Sometimes teams have trouble starting new habits: writing unit tests, fix compiler warnings, not breaking the build. How do we help the team change these habits? Clint Shank designed a game to help people transition.
Now Erik Ramfelt has written a "The Continuous Integration Game plugin" for Hudson. The premise is that sometimes developers need a push to do the right thing:
I've had problems in the past with people breaking the build. To help, I've used techniques like the rotating Build Nazi and the put a dollar in the broken build jar, but these are all negative focused. How about something that rewards developers that don't break the build? How about rewarding developers for following the best practice of breaking their work into smaller chunks and checking in early and often?

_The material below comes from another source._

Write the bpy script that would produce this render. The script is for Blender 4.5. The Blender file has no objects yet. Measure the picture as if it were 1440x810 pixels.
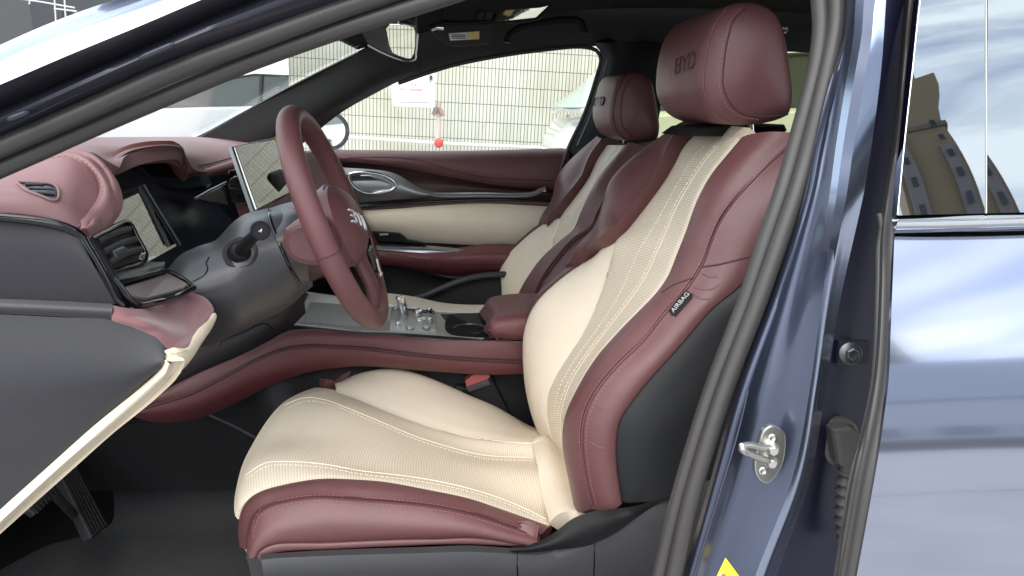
import bpy, bmesh, math, random
from mathutils import Vector, Matrix, Euler
from mathutils.bvhtree import BVHTree
random.seed(7)
S = bpy.context.scene
COL = S.collection
rad = math.radians

# ------------------------------------------------------------------ camera
CAM_PITCH, CAM_YAW, CAM_Z = 14.3, 6.0, 1.05
cd = bpy.data.cameras.new('camera'); cam = bpy.data.objects.new('camera', cd); COL.objects.link(cam)
cam.location = (0, 0, CAM_Z); cam.rotation_euler = Euler((rad(90 - CAM_PITCH), 0, rad(-CAM_YAW)))
cd.sensor_width = 36; cd.lens = 25; cd.clip_start = .02; cd.clip_end = 2000
S.camera = cam
CR = cam.rotation_euler.to_matrix(); CP = Vector(cam.location)

# ------------------------------------------------------------------ world and sun
SUN_EL, SUN_AZ = 55, 208       # azimuth measured from +Y towards +X
wd = bpy.data.worlds.new('World'); S.world = wd; wd.use_nodes = True
nt = wd.node_tree; nt.nodes.clear()
def N(t, typ, **kw):
    n = t.nodes.new(typ)
    for k, v in kw.items(): setattr(n, k, v)
    return n
out = N(nt, 'ShaderNodeOutputWorld'); bg = N(nt, 'ShaderNodeBackground')
sky = N(nt, 'ShaderNodeTexSky', sky_type='NISHITA'); sky.sun_disc = False
sky.sun_elevation = rad(SUN_EL); sky.sun_rotation = rad(SUN_AZ); sky.air_density = 1.0; sky.dust_density = 2.0
tc = N(nt, 'ShaderNodeTexCoord'); mp = N(nt, 'ShaderNodeMapping'); mp.inputs['Scale'].default_value = (1.0, 1.0, 2.6)
nz = N(nt, 'ShaderNodeTexNoise'); nz.inputs['Scale'].default_value = 3.4; nz.inputs['Detail'].default_value = 9; nz.inputs['Roughness'].default_value = .55; nz.inputs['Distortion'].default_value = .4
cr = N(nt, 'ShaderNodeValToRGB'); cr.color_ramp.elements[0].position = .34; cr.color_ramp.elements[1].position = .62
mx = N(nt, 'ShaderNodeMixRGB'); mx.inputs[2].default_value = (7.2, 7.5, 8.0, 1)
L = nt.links.new
sx = N(nt, 'ShaderNodeSeparateXYZ'); L(tc.outputs['Generated'], sx.inputs[0])
hz = N(nt, 'ShaderNodeMapRange'); hz.inputs['From Min'].default_value = .34; hz.inputs['From Max'].default_value = .58; hz.inputs['To Min'].default_value = .7; hz.inputs['To Max'].default_value = 0; L(sx.outputs[2], hz.inputs[0])
ad = N(nt, 'ShaderNodeMath', operation='MAXIMUM')
L(tc.outputs['Generated'], mp.inputs[0]); L(mp.outputs[0], nz.inputs['Vector']); L(nz.outputs['Fac'], cr.inputs[0])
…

After reading Darin Cummins article "The Development Game" (Agile Development Conference 2004), Clint came up with the idea for a game were developers are rewarded for doing good things with the build and punished for doing bad.
As implemented by Eric your karma is calculated with the following rules:
The rules of the game are:
- -10 points for breaking a build
- 0 points for breaking a build that already was broken
- +1 points for doing a build with no failures (unstable builds gives no points)
- -1 points for each new test failures
- +1 points for each new test that passes
Rules that depend on other plugins:
- PMD Plugin. Adding/removing a HIGH priority warning = -5/+5. Adding/removing a MEDIUM priority warning = -3/+3. Adding/removing a LOW priority warning = -1/+1.
- Task Scanner Plugin. Adding/removing a HIGH priority task = -5/+5. Adding/removing a MEDIUM priority task = -3/+3. Adding/removing a LOW priority task = -1/+1
- Warnings Plugin. Adding/removing a compiler warning = -1/+1.
- ...
As Clint warns you do have be on the lookout for cheaters (perhaps doing trivial and pointless checkins every hour) and reset the points every so often to given everyone a chance to win eventually.
When this was discussed on Scrum Development several concerns were raised. Graeme Matthew points out that if the rewards are too big developers might be focused on doing things to improve their score and not deliver value to the customer. Ilja Preuss suggested:
Another thing to keep in mind is that extrinsic motivation typically is in violent conflict with intrinsic motivation. That is, if your team already is well intrinsically motivated, you might well may things worse by adding extrinsic motivation.
Finally Pete Deemer said:
It seems to me like a complex framework of individual incentives would inadvertently cultivate "I" thinking to he detriment of "we" (team) thinking (the latter being one of the "quiet accelerators" in scrum); it would invite optimization at the micro level that is sub-optimal at the macro level; and it would generate a lot of ceremony and mental activity around things other than the the doing of the work in service of the customer.